Opinion articles provide independent perspectives on key community issues, separate from our newsroom reporting.

Op-Ed

United lesson: Speak up when you see a wrong

The brutal attack on a United Airlines passenger who was sitting quietly in his seat is an attack on the freedom of every person in this country. It horrifies and sickens me on several levels.

First, is the unprovoked attack itself. A man was sitting in a seat he had purchased, that he rightfully expected to occupy until the plane reached its destination.

Yet because of the poor planning and incompetence of airline employees, this passenger was assaulted and removed from his seat.

This should disturb everyone. This man’s rights were violated; his body was violated; the sensibility of every person on that plane was violated.

Second, aside from some shocked words, not one person on that packed plane intervened to help a victim of assault. Not one. Social psychologist Stanley Milgram warned us. Remember his study on obedience to authority?

Third, for every social-media comment I have seen berating United for this horrific event, I have seen two or more condemning the victim or “someone else” for not voluntarily giving up their seat and vacating the plane.

Some people are now rationalizing the brutality by claiming it was within the legal rights of the airline.
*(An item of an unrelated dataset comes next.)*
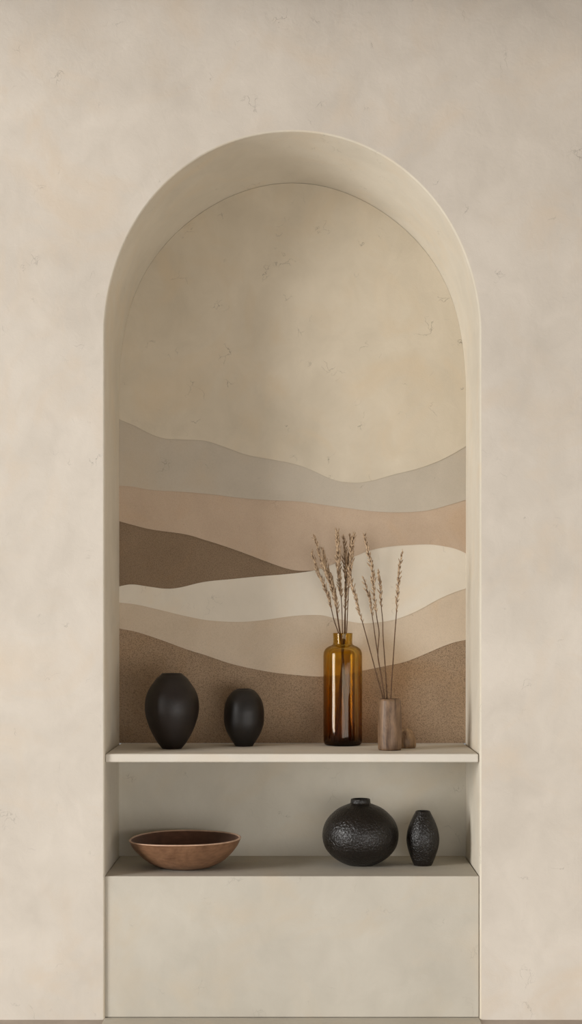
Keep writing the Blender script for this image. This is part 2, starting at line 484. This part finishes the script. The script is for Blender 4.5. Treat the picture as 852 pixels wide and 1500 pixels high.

Still others have now seized upon the victim’s previous legal problems as justification for the assault.

And now there’s the “apology” from United’s CEO who was sorry that the passenger had to be “re-accommodated.” Shouldn’t we all be insulted by this blatant and arrogant reframing of an assault incident?

Being “re-accommodated” is having a hotel reassign a guest a room if the first doesn’t pass muster — not being physically assaulted.

What kind of people have we become that any part of this can be rationalized?

Most Americans, it could be argued, have become hostages to corporatist power and now suffer from an insidious form of Stockholm Syndrome.

I witnessed the power and irrationality of this affliction growing up in Eastern Kentucky where slaves to the coal industry gloried in the wealth and power of the owners of coal companies that held them hostage.

I see it as a mediator, when consumers assume they have no options for redress from a corporation and don’t expect fair treatment. People who are not even employed by big corporations have an idolatrous adoration for them.

And back to the legal rights of the airline: Legal does not equal ethical. Legal does not equal moral; legal does not equal just. Legal equals the lobbying power of corporations. The more people rationalize and accept corporate abuse, the more powerful the abusers become.

For the sake of future generations and your own mental well-being, speak up when you see a wrong. Become an agent of change. Do whatever you have to do to grow a backbone. Or tell your children they were born into corporate slavery and should expect no better from life.

Landra Lewis of Berea works as a mediator.